Long-tenure TI India employees sitting on large accumulated positions may have significant repatriation decisions — particularly if they are approaching retirement or looking to make a major property purchase in India. Repatriating $200,000+ per year over multiple years is a planning exercise that benefits from working with a CA who understands LRS limits, FEMA compliance, and the capital gains ITR implications of large annual transactions.

Bank FX spread of 1.5-2.5% on a $100,000 repatriation is $1,500-$2,500. Over 10-15 years of TI employment with annual repatriation, this adds up. Use a low-spread FX service.
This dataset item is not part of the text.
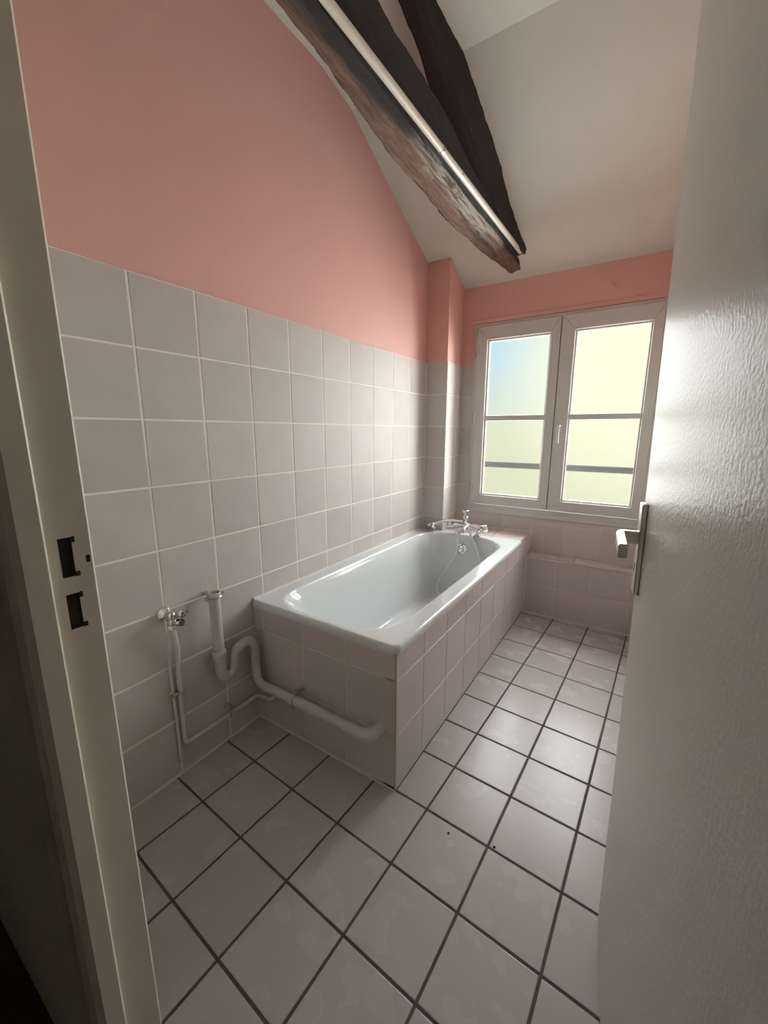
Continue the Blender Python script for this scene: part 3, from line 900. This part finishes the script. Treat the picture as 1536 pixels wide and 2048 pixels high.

Keep annual Fidelity statements and SBI TT rate records — essential for ITR capital gains calculation.

  • LRS: $250,000/year — annual repatriation aligned with annual vest is the natural cadence
  • Long-tenure employees repatriating large positions benefit from multi-year planning
  • Bank FX spreads compound significantly over a 15-year career at TI
  • Annual Fidelity statements and SBI TT rate history are essential ITR inputs

Stock Sentiment

TI India employee sentiment on TXN is characteristically different from cloud software companies — less focused on stock price movements and more oriented toward engineering pride and company longevity. The TI India community skews older and more experienced than most India tech engineering populations, and that experience dampens both euphoria and panic around equity markets.

In internal forums and the tight-knit TI alumni network (which extends across every major semiconductor company in India), TXN is discussed as a "fortress balance sheet" company — known for consistent dividends, massive share buyback programmes, and conservative financial management. Engineers who have followed TI for 15+ years understand that TXN is not a growth stock but a value creation machine with a disciplined capital return programme.

The automotive and EV semiconductor angle generates positive internal sentiment — engineers working on power management ICs for EVs and on ADAS chips feel their work is directly aligned with one of the largest technology transitions in the auto industry. This sense of relevance is a retention factor distinct from pure equity incentives.

Departure patterns at TI India are relatively low compared to the broader Bengaluru semiconductor ecosystem. When departures happen, they are typically to one of three destinations: a Bengaluru chip startup in the power/automotive space, an international role at TI itself, or to academia/research. The depth of specialisation at TI India — particularly in analog design — makes it harder to hire equivalents at competing companies, which both increases retention and moderates the departure risk.

  • Engineering pride and company longevity matter more to TI India employees than stock price
  • "Fortress balance sheet" + consistent buybacks is the core TI equity narrative internally
  • Automotive/EV semiconductor work drives strong sense of engineering relevance
  • Departure rate is lower than Bengaluru average — analog specialisation increases retention
  • Alumni network is tight and extensive — TI India has trained a disproportionate share of India's semiconductor leadership

This guide is for informational purposes only and does not constitute financial, tax, or investment advice. Figures are estimates based on publicly available information. Always verify with a SEBI-registered financial advisor and a CA familiar with foreign asset taxation.